Our Special Report today welcomes the new era of small entrepreneurship in the hope that ideas of this kind will help the country break its cycle of poverty and equalise both opportunity and wealth
A tandoor that sells nutella naans, a music streaming platform and then another one, a website that offers you multiple travel options and so on. These are all creative solutions to some of our pressing needs. Somewhere someone thought about these problems and their solutions, facilitating the consumers and making money in the process.

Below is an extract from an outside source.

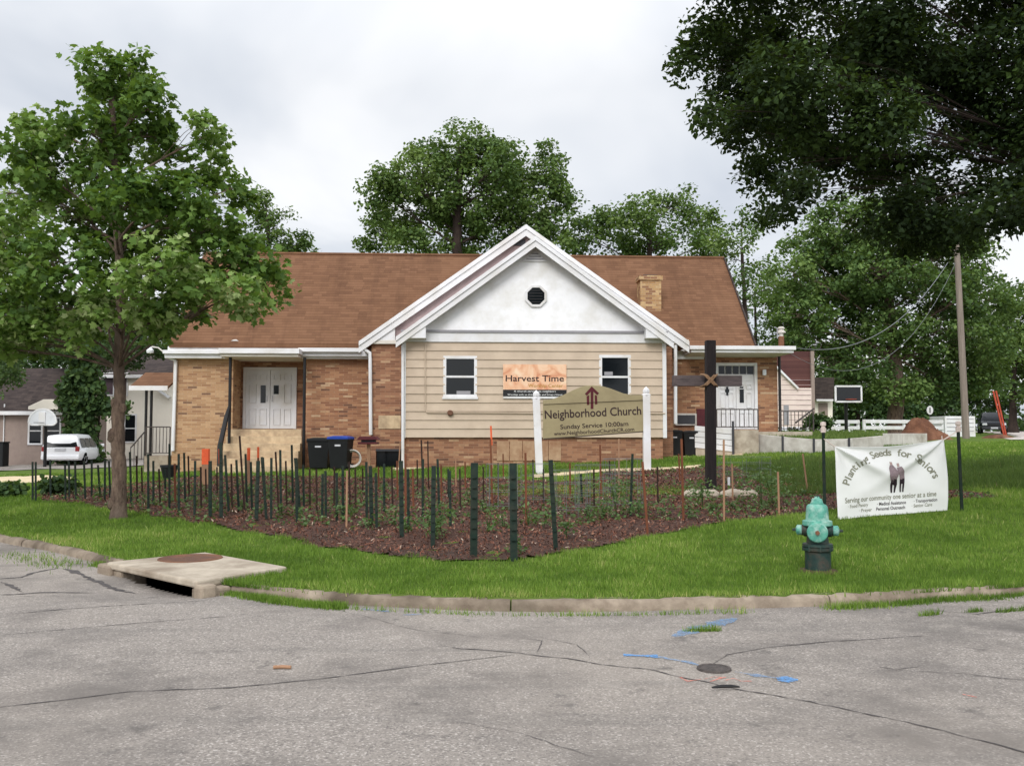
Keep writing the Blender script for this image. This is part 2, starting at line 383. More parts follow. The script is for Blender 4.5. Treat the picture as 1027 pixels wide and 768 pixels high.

This perhaps is as close as it can get to a layperson’s definition of startups. In more technical terms, these are entrepreneurial ventures that ride "on a wave of technological modernisation" and are "duly aided by the influx of social media". It may only be a coincidence that these are all run by young people who may or may not have been to a business school but who are excited by the prospect of startup businesses.
The idea has travelled far it seems. Today, the startup businesses are almost institutionalised at places like LUMS and Plan9 in Lahore.
But why do we need them in the first place? As Ahmed Haleem Khan, the man behind the LUMS Centre for Entrepreneurship, says that such initiatives are important in times when the economy is growing slow, there is limited foreign investment and there are fewer jobs available. No wonder, we have seen many students from this institution getting involved in startups.
Interestingly, the social media outlets that these startups now depend on in a major way started off as startups too. Our Special Report today welcomes this new era of small entrepreneurship in the hope that ideas of this kind will help the country break its cycle of poverty and equalise both opportunity and wealth.